Trump congratulates himself for stock market gains, reminds people he’s had to sit out the rally

In Poland today, in between trashing CNN and treating German chancellor Angela Merkel to one of his patented handshakes, Donald Trump took a moment to praise himself for how well the stock market has done since the election.

“The United States is doing very well—very strong,” he said. “We’ve taken off restrictions and people are really moving hard. So when I say that the stock market is at an all-time high, we've picked up in market value almost $4 trillion since November 8, which was the election. Four trillion dollars—it's a lot of money. Personally, I picked up nothing, but that's all right. Everyone else is getting rich. That's O.K. I'm very happy.”

Report: being a richly compensated C.E.O. is hard

Well, it’s hard in the sense that you don’t have complete and total job security and sometimes your board or activist shareholders will demand results, the lack of which can mean being shoved out the door with only a golden parachute to break your fall. The Journal tells the sad story:

In June alone, the chief executives of General Electric Co., Uber Technologies Inc., Whirlpool Corp., Buffalo Wild Wings Inc., Perrigo Co and Pandora Media Inc. resigned or announced their departures. Among those, only Whirlpool’s Jeff Fettig didn’t have to confront investor pressure in the months before announcing he will step down. Their exits follow an especially busy season of C-suite upheaval. In the first five months of 2017, 13 companies with market values of more than $40 billion installed new CEOs—including American International Group Inc., Ford Motor Co., and Caterpillar Inc. —according to an analysis for The Wall Street Journal by executive-recruitment firm Crist/Kolder Associates.

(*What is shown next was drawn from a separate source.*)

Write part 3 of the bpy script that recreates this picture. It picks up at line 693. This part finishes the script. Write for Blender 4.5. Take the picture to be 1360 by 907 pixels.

That is more than double the CEO changes at mega-corporations in the same period last year. This chief executive churn reflects a broader reality for the country’s business elite: An array of challenges—from increasing impatience on Wall Street and in boardrooms to a corporate landscape rapidly transformed by new technologies and rival upstarts—has made the top job tougher and more precarious than just a few years ago, top executives say.